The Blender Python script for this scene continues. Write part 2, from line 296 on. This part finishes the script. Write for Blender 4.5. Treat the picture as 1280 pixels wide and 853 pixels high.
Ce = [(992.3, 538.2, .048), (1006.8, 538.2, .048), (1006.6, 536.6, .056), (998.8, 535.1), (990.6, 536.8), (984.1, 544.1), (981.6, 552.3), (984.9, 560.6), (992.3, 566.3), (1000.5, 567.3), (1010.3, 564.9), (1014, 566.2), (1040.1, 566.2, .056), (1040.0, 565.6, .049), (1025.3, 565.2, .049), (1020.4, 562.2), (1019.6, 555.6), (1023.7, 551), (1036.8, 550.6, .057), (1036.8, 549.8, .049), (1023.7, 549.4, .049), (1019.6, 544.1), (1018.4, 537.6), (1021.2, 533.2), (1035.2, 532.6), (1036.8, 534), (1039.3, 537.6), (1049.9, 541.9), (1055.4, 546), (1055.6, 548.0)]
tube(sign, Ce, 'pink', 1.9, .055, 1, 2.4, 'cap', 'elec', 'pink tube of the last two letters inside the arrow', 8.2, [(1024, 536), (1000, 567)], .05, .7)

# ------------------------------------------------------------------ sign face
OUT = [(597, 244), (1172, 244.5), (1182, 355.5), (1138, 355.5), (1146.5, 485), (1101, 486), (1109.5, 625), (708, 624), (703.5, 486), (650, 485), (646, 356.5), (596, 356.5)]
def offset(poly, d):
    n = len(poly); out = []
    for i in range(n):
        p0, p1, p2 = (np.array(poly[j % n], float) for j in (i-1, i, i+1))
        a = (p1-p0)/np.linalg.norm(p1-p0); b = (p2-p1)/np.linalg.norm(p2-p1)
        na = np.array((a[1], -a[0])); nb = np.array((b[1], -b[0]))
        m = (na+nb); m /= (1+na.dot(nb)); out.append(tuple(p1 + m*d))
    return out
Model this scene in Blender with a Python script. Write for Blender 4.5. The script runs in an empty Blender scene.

_ _ _

Short task
Stopping at the line containing "tube(sign, Ce, 'pink', 1.9, .055, 1, 2.4, 'cap', 'elec', 'pink", please repeat exactly every line from the very start of the entries, that line included, and nothing more.

The solution
The Blender Python script for this scene continues. Write part 2, from line 296 on. This part finishes the script. Write for Blender 4.5. Treat the picture as 1280 pixels wide and 853 pixels high.
Ce = [(992.3, 538.2, .048), (1006.8, 538.2, .048), (1006.6, 536.6, .056), (998.8, 535.1), (990.6, 536.8), (984.1, 544.1), (981.6, 552.3), (984.9, 560.6), (992.3, 566.3), (1000.5, 567.3), (1010.3, 564.9), (1014, 566.2), (1040.1, 566.2, .056), (1040.0, 565.6, .049), (1025.3, 565.2, .049), (1020.4, 562.2), (1019.6, 555.6), (1023.7, 551), (1036.8, 550.6, .057), (1036.8, 549.8, .049), (1023.7, 549.4, .049), (1019.6, 544.1), (1018.4, 537.6), (1021.2, 533.2), (1035.2, 532.6), (1036.8, 534), (1039.3, 537.6), (1049.9, 541.9), (1055.4, 546), (1055.6, 548.0)]
tube(sign, Ce, 'pink', 1.9, .055, 1, 2.4, 'cap', 'elec', 'pink tube of the last two letters inside the arrow', 8.2, [(1024, 536), (1000, 567)], .05, .7)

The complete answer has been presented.